Although I interviewed my father many times for this book, we speak Teochew to each other. If I had written his chapters in first person, I would have had to do a literal translation to capture his voice and that would not have worked. My father has a warm and funny way of telling a story, but a direct translation would have sounded stilted and awkward. So that’s why my father’s voice is in third person.
 
Oral story-telling is not the same as writing. When you transcribe a story on a page, you render the living, breathing, laughing person in front of you to two- dimensions; and you risk creating a caricature of an Asian dad to non-Asian audiences. I didn’t want to do that. I wanted to portray a man who was my father, but could remind anyone of their own dad too. Because being a father is not a distinct ‘cultural’ thing - love is instinctive.
 
As for the daughter’s voice: I knew I couldn’t pull off the voice of a sixty-year old man unless it was ‘in conversation’ with his twenty-something year old daughter.

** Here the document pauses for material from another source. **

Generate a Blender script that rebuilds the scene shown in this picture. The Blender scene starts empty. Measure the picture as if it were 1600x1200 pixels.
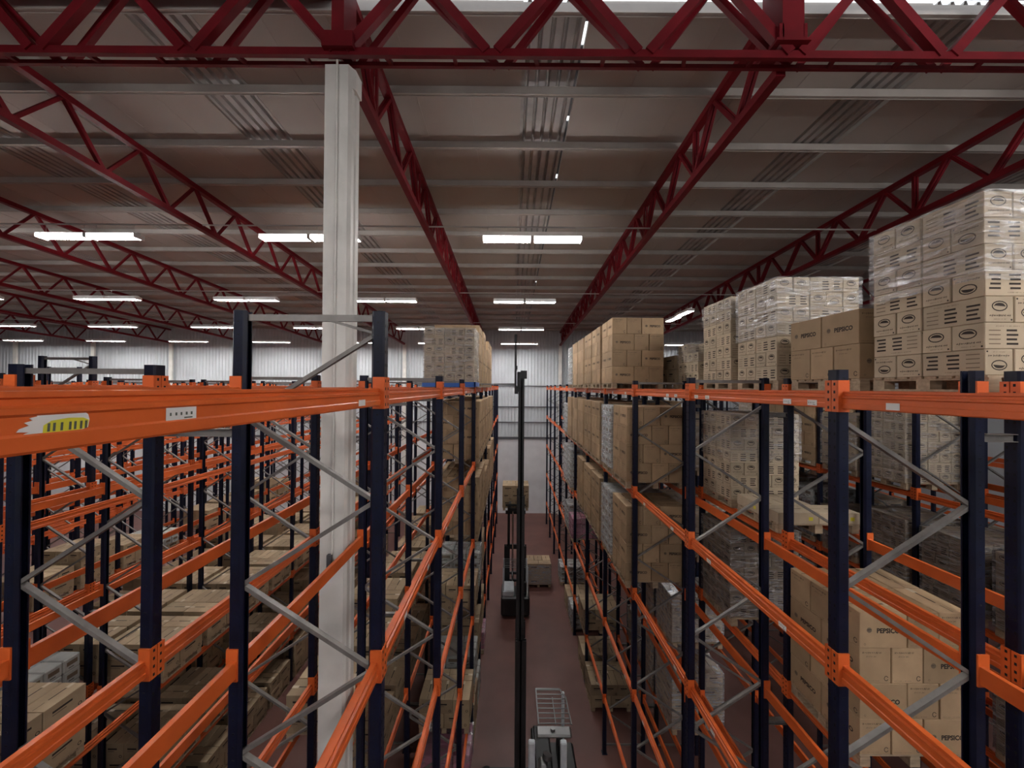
import bpy, math, random
from mathutils import Matrix, Vector
random.seed(7)
sc = bpy.context.scene
COL = sc.collection
H = 9.65                      # camera height above the floor
Y0, BAY = 2.95, 2.43          # first frame in front of the camera, bay length
LEV = [H-.08, H-2.13, H-4.17, H-6.2, H-8.22]   # beam centre heights, top to bottom
KEEP = [0,1,1,5,1,1,5,1,1,5,1,1,117,3,1,5,3,1,5,3,1,5,3,6,3,6,3,6,1,1,5,1,1,5,1,1,5,1,1,5,3,1,5,3,1,5,3,1,5,3,1,5,3,1,5,3,1,2,143,3,1,5,3,1,5,3,1,5,3,1,5,3,1,5,1,1,5,1,1,5,1,6,1,1,1,4,3,1,5,3,1,5,3,1,5,3,1,5,3,1,5,1,1,1,1,1,1,1,1,22,63,3,1,5,3,1,5,3,1,5,3,1,5,3,1,5,1,2,1,5,3,1,5,4,5,3,1,5,3,1,5,3,1,5,3,1,5,1,1,2,5,1,1,1,1,5,1,2,1,5,1,2,1,3,1,1,3,6,3,6,1,2,6,1,2,1,15,20,10,25,45,5,5,1,4,2,68,5,5,1,4,1,1,1,12,3,1,5,3,1,5,3,1,15,1,1,2,5,1,1,2,5,1,1,1,1,1,1,1,1,1,1,3,1,5,4,1,5,1,3,1,5,4,1,5,1,3,1,5,4,1,5,1,3,1,5,3,1,3,3,4,10,4,1,5,10,4,1,5,1,1,8,1,1,1,1,1,5,1,1,1,7,10,10,5,5,10,10,10,5,15,34,5,10,5,5,1,1,8,2,8,1,1,8,2,3,5,1,1,8,1,1,2,10,2,8,2,9,1,8,2,3,5,1,9,5,5,1,1,1,4,1,1,1,1,3,1,1,1,4,1,1,1,1,1,150,25,4,1,10,5,1,3,6,10,2,8,10,2,8,10,2,8,30,30,10,10,4,21,7,7,7,35,3,24,1,1,1,6,1,1,1,1,2,1,1,470,76,8,12,8,12,141,9,13,1,147,7,7,6,1,165,1,5,3,6,3,4,1,1,3,4,1,1,1,1,1,1,1,1,17,4,1,1,2,3,3,4,1,1,3,4,1,1,1,1,1,1,1,1,11,1,24,1,5,3,1,3,1,1,3,1,3,1,1,1,1,1,1,1,1,18,3,1,5,3,1,5,3,1,5,4,5,4,5,3,1,3,5,26,2,14,76,14,16,14,66,8,2,1,1,1,2,2,1,1,2,3,3,1,1,1,1,6,1,10,96,1,2,1,6,1,1,2,10,22,75,2,1,4,4,2,7,2,9,109,8,1,4,1,3,1,1,1,2,5,1,2,9,9,90,2,14,267,6,3,8,2,10,5,3,1,6,2,1,2]  # steps between the cartons built one by one
def fy(k): return Y0+BAY*k
def ceil_z(y): return H+5.8-.047*max(y, 5.0)
def bot_z(y): return H+4.62-.047*y

# ------------------------------------------------------------------ materials
def mat(name, col, rough=.6, metal=0., var=0., nscale=6., bump=0., bscale=40., stretch=None, coord='Object', spec=.5):
    m = bpy.data.materials.new(name); m.use_nodes = True
    nt = m.node_tree; b = nt.nodes['Principled BSDF']
    b.inputs['Base Color'].default_value = (*col, 1); b.inputs['Roughness'].default_value = rough
    b.inputs['Metallic'].default_value = metal; b.inputs['Specular IOR Level'].default_value = spec
    if var or bump:
        tc = nt.nodes.new('ShaderNodeTexCoord'); mp = nt.nodes.new('ShaderNodeMapping')
        nt.links.new(tc.outputs[coord], mp.inputs[0])
        if stretch: mp.inputs['Scale'].default_value = stretch
    if var:
        n = nt.nodes.new('ShaderNodeTexNoise'); n.inputs['Scale'].default_value = nscale; n.inputs['Detail'].default_value = 5
        nt.links.new(mp.outputs[0], n.inputs['Vector'])
        r = nt.nodes.new('ShaderNodeValToRGB')
        r.color_ramp.elements[0].position = .3; r.color_ramp.elements[1].position = .7
        r.color_ramp.elements[0].color = (*[c*(1-var) for c in col], 1)
        r.color_ramp.elements[1].color = (*[min(1, c*(1+var)) for c in col], 1)
        nt.links.new(n.outputs[0], r.inputs[0]); nt.links.new(r.outputs[0], b.inputs['Base Color'])
    if bump:
        n = nt.nodes.new('ShaderNodeTexNoise'); n.inputs['Scale'].default_value = bscale
        nt.links.new(mp.outputs[0], n.inputs['Vector'])
        bp = nt.nodes.new('ShaderNodeBump'); bp.inputs['Strength'].default_value = bump; bp.inputs['Distance'].default_value = .01
        nt.links.new(n.outputs[0], bp.inputs['Height']); nt.links.new(bp.outputs[0], b.inputs['Normal'])
    return m

def mat_board(name, col, var=.16):
    """cardboard: tone differs from carton to carton"""
    m = mat(name, col, .75, spec=.25); nt = m.node_tree; b = nt.nodes['Principled BSDF']
    oi = nt.nodes.new('ShaderNodeObjectInfo'); ge = nt.nodes.new('ShaderNodeNewGeometry')
    ad = nt.nodes.new('ShaderNodeMath'); ad.operation = 'ADD'
    fr = nt.nodes.new('ShaderNodeMath'); fr.operation = 'FRACT'
    nt.links.new(oi.outputs['Random'], ad.inputs[0]); nt.links.new(ge.outputs['Random Per Island'], ad.inputs[1])
    nt.links.new(ad.outputs[0], fr.inputs[0])
    mx = nt.nodes.new('ShaderNodeMix'); mx.data_type = 'RGBA'
    mx.inputs['A'].default_value = (*[c*(1-var) for c in col], 1); mx.inputs['B'].default_value = (*[c*(1+var) for c in col], 1)
    nt.links.new(fr.outputs[0], mx.inputs['Factor'])
    tc = nt.nodes.new('ShaderNodeTexCoord'); n = nt.nodes.new('ShaderNodeTexNoise')
    n.inputs['Scale'].default_value = 5; n.inputs['Detail'].default_value = 4
    nt.links.new(tc.outputs['Object'], n.inputs['Vector'])
    m2 = nt.nodes.new('ShaderNodeMix'); m2.data_type = 'RGBA'; m2.blend_type = 'MULTIPLY'; m2.inputs['Factor'].default_value = .35
    nt.links.new(mx.outputs['Result'], m2.inputs['A']); nt.links.new(n.outputs['Fac'], m2.inputs['B'])
    nt.links.new(m2.outputs['Result'], b.inputs['Base Color'])
    return m

def mat_film(name, tint=(1, 1, 1), base=.10, gloss=.5):
    m = bpy.data.materials.new(name); m.use_nodes = True; nt = m.node_tree; nt.nodes.clear()
    N = nt.nodes.new; L = nt.links.new
    out = N('ShaderNodeOutputMaterial'); tr = N('ShaderNodeBsdfTransparent'); tr.inputs[0].default_value = (*tint, 1)
    gl = N('ShaderNodeBsdfGlossy'); gl.inputs['Roughness'].default_value = .22; gl.inputs['Color'].default_value = (.95, .97, 1, 1)
    df = N('ShaderNodeBsdfDiffuse'); df.inputs['Color'].default_value = (.75, .76, .77, 1)
    tc = N('ShaderNodeTexCoord'); mp = N('ShaderNodeMapping'); mp.inputs['Scale'].default_value = (2.2, 2.2, 16)
    mp.inputs['Rotation'].default_value = (.12, .1, 0)
    n = N('ShaderNodeTexNoise'); n.inputs['Scale'].default_value = 1.6; n.inputs['Detail'].default_value = 6; n.inputs['Distortion'].default_value = .8
    L(tc.outputs['Object'], mp.inputs[0]); L(mp.outputs[0], n.inputs['Vector'])
    bp = N('ShaderNodeBump'); bp.inputs['Strength'].default_value = 1; bp.inputs['Distance'].default_value = .05
    L(n.outputs[0], bp.inputs['Height']); L(bp.outputs[0], gl.inputs['Normal'])
    gd = N('ShaderNodeMixShader'); gd.inputs[0].default_value = gloss; L(df.outputs[0], gd.inputs[1]); L(gl.outputs[0], gd.inputs[2])
    r = N('ShaderNodeMapRange'); r.inputs['From Min'].default_value = .46; r.inputs['From Max'].default_value = .66
    r.inputs['To Min'].default_value = base; r.inputs['To Max'].default_value = min(1, base+.5)
    L(n.outputs[0], r.inputs['Value'])
    mx = N('ShaderNodeMixShader'); L(r.outputs[0], mx.inputs[0]); L(tr.outputs[0], mx.inputs[1]); L(gd.outputs[0], mx.inputs[2])
    L(mx.outputs[0], out.inputs[0]); return m

def mat_emit(name, col, s):
    m = bpy.data.materials.new(name); m.use_nodes = True; b = m.node_tree.nodes['Principled BSDF']
    b.inputs['Base Color'].default_value = (.9, .9, .9, 1)
    b.inputs['Emission Color'].default_value = (*col, 1); b.inputs['Emission Strength'].default_value = s; return m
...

Then it became the father I knew, filled with the same anxieties and deep-seated fears of any loving dad - although his were just more magnified. The daughter’s voice also had to be in third person, otherwise it would have then just been a story about a daughter who tells a story about her father.
 
How is your new book different from your first book, Unpolished Gem?
 
I’ve seen my father in lecture-theatres filled with university students - he used to be asked to be a guest speaker for a subject on genocide at Melbourne University - and he makes them laugh. The alternative, of course, would be to make people cry. I wasn’t going to do that in this book, but I also realised that I couldn’t tell my father’s story the way he tells it to the students. Because when I became a writer and storyteller myself, I realised that I started doing exactly the same thing: making horrible things palatable to audiences through black humour.

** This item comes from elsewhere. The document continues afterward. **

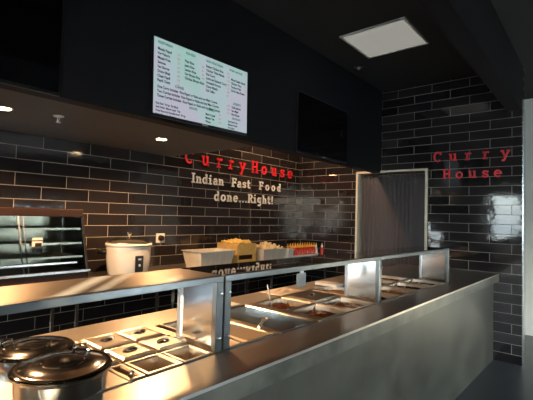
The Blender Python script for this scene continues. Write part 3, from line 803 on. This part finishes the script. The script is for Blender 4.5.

Yet the more I delved into the research for this new book, the more I realised I couldn’t take the satirical approach to say what I wanted to say anymore. For this book, I knew I could not look at the blackness through rose-coloured glasses. All you get is a colour like clotted blood, a scab. A thin layer to keep in the red, pulsating life beneath.

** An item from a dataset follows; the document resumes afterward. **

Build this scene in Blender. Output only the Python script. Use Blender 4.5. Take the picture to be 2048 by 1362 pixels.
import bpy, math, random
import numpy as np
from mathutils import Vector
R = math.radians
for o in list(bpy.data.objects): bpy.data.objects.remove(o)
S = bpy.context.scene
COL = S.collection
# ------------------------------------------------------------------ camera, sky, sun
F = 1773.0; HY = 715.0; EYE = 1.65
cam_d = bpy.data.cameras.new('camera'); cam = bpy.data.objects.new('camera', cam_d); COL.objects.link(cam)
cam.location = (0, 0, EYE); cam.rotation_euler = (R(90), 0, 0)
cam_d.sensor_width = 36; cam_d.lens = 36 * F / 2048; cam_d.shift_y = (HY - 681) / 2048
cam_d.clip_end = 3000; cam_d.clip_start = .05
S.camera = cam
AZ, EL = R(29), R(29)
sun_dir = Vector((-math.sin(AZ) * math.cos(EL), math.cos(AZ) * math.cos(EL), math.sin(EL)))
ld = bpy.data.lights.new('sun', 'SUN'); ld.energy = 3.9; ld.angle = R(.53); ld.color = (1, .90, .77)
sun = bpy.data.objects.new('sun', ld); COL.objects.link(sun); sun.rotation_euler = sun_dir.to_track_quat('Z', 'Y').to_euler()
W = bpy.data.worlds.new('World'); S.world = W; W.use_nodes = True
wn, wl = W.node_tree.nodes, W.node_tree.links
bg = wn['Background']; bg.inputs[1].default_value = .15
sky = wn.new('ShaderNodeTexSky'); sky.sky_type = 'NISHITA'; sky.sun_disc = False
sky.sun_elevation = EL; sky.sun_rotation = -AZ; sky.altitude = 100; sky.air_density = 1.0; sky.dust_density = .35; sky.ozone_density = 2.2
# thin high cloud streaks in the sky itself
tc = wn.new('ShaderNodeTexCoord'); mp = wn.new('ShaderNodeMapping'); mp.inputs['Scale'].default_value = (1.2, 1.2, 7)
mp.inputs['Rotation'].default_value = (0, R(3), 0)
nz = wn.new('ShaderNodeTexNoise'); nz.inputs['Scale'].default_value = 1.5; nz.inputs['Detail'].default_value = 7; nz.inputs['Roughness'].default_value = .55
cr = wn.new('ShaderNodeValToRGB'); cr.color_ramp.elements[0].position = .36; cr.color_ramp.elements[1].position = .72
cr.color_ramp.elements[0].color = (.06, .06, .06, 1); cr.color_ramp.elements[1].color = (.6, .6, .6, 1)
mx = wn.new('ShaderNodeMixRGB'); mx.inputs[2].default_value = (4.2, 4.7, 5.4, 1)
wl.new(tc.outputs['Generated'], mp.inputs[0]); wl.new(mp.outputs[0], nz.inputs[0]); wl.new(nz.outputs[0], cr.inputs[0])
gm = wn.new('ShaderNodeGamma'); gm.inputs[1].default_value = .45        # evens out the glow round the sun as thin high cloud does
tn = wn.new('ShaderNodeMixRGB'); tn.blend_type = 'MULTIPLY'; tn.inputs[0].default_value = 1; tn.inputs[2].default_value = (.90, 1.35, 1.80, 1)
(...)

But I also knew I was not going to start off with the Year Zero chapters and then lead to triumph, security and fireworks. That would make for a nice screenplay, and would have made the book a hell of a lot easier to write; but I’ve always been wary of writers who exploit easy emotion – making people laugh and cry too easily. I wanted to explore the other residual emotions that come afterwards: hyper-vigilance, acting like a haywire motion detector that goes off when it senses nothing but the rain, and loving your children too much.

Also, having laid down the adolescent weapons of satire and myopic self-regard, the capital ‘I’ narrator has disappeared to be replaced with a more mature voice, and one that recognises that self-doubt can serve as a good guide.

What is the hardest part of writing? And the most rewarding part?
 
The difficult part of telling this story was that I had to learn to write all over again, to keep the lightness of the voice in contrast to the heaviness of some of the subject matter, without being flippant. I felt like I was starting from scratch, a beginner, because I could no longer hide behind wit or sardonic humour, which is much easier to do than to say what you really have to say. Every decision about each word counted in this book.
 
But the best part about writing this story was remembering how loved we are by our father, how much he trusted me with his stories. What a gift that was, and I knew I had to do justice to this, even if it meant that the story is told in an unconventional way.
 
Which writers and books have influenced you most throughout your life?
 
I particularly admire writers of young adult fiction. This was the part of my life when I had very little life experience but lots of time for absorbing ideas. I read John Marsden, Sonya Hartnett, Lois Lowry, James Maloney, Robin Klein, Cynthia Voight and Paul Zindel. They were never condescending towards young adults, and their characters were three dimensional. You almost felt that you could be friends with them.

What has been your most memorable moment as a writer to date?
 
Living in Alaska in a house in the woods, and befriending a 65 year old lady named Joan Vanderwerp next door.
 
The future of the book has been a hot topic in the media of late. How do you feel about this issue?

My mother doesn’t read. My father had no books in Democratic Kampuchea. I grew up for the first seven years of my life with Safeway and Bilo ads as the ‘literature’ of the house. Many areas of the developing world don’t yet have paper-books, let alone kindles and e-readers and all the rest of it. E-books aren’t going to ‘take over’ the world yet, maybe just trendy inner-suburbs in large cities!